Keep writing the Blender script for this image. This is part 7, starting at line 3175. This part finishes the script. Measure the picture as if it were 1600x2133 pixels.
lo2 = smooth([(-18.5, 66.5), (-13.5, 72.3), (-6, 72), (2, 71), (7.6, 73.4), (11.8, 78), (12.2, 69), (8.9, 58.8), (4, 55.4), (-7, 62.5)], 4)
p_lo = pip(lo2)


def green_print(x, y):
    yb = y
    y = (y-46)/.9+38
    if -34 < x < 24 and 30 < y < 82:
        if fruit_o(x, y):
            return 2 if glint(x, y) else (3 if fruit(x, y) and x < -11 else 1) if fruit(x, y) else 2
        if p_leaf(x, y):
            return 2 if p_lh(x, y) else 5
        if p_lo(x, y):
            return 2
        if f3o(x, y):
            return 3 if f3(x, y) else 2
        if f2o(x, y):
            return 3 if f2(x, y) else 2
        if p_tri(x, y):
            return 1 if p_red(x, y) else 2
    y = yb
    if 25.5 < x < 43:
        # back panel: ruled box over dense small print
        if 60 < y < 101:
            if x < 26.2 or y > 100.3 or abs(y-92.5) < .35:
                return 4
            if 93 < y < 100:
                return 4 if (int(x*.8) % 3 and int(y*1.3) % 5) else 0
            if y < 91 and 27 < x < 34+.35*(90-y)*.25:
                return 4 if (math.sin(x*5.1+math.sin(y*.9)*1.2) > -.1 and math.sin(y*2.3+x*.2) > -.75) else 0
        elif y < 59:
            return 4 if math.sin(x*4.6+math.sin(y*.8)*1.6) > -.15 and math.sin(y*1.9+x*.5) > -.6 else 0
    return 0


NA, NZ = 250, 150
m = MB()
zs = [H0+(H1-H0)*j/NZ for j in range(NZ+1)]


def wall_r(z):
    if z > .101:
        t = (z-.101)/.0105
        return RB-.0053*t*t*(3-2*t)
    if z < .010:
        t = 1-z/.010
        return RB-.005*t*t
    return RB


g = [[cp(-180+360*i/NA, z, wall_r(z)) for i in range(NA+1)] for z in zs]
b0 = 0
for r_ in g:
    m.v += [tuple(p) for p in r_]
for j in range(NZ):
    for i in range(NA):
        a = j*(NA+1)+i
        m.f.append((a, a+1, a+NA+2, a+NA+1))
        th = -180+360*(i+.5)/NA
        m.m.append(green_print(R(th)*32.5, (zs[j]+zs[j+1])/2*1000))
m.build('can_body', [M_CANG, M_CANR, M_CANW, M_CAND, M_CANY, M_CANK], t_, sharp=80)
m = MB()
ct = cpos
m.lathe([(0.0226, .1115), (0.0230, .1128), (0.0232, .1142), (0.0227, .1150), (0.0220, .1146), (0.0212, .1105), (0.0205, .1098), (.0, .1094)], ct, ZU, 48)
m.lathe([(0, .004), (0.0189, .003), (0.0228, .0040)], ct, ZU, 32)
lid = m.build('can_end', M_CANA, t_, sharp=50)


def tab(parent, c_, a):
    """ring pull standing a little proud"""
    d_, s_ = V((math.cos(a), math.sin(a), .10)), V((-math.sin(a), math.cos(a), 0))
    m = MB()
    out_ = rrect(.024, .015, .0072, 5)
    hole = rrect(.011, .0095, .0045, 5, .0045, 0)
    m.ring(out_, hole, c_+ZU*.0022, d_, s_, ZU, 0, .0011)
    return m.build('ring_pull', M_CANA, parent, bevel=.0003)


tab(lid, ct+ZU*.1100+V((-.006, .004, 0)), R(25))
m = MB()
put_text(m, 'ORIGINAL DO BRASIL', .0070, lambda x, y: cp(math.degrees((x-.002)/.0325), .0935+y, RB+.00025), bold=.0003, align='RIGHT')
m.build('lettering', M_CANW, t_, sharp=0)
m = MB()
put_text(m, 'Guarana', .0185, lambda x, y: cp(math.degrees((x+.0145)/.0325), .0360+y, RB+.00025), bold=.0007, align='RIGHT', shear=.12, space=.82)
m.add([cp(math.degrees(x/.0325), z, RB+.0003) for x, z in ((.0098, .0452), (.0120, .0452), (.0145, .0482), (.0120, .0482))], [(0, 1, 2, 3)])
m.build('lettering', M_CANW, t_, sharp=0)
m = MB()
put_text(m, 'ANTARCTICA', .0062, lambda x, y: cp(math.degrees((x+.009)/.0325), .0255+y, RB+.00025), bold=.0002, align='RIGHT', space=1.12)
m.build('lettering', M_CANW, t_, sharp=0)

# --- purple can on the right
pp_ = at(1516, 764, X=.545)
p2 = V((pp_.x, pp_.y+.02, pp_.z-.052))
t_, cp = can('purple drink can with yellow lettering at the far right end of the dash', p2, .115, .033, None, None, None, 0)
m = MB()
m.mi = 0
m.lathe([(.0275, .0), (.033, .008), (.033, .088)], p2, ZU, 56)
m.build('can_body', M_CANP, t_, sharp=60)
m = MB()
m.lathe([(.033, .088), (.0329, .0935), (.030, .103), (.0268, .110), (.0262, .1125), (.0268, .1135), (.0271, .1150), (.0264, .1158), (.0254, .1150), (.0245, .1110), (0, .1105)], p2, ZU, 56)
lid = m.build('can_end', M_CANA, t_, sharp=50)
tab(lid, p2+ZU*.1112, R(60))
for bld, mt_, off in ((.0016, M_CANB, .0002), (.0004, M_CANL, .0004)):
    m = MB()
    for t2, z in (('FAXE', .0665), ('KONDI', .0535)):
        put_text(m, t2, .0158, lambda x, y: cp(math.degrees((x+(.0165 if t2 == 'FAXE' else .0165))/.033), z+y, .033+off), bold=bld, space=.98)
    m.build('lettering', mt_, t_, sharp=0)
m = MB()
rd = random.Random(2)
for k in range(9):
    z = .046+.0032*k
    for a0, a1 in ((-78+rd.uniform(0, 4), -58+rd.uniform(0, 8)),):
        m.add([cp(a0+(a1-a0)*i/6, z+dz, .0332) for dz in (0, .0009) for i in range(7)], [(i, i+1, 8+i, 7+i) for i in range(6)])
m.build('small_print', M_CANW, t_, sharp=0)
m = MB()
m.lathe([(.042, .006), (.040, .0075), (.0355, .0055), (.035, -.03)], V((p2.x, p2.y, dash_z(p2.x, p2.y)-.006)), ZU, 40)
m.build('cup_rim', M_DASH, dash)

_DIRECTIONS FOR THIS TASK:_
Quote exactly the stretch of lines above that starts at the first one and ends at the line with "p_lo = pip(lo2)", and nothing beyond it.

_ANSWER TO THE EXERCISE:_
Keep writing the Blender script for this image. This is part 7, starting at line 3175. This part finishes the script. Measure the picture as if it were 1600x2133 pixels.
lo2 = smooth([(-18.5, 66.5), (-13.5, 72.3), (-6, 72), (2, 71), (7.6, 73.4), (11.8, 78), (12.2, 69), (8.9, 58.8), (4, 55.4), (-7, 62.5)], 4)
p_lo = pip(lo2)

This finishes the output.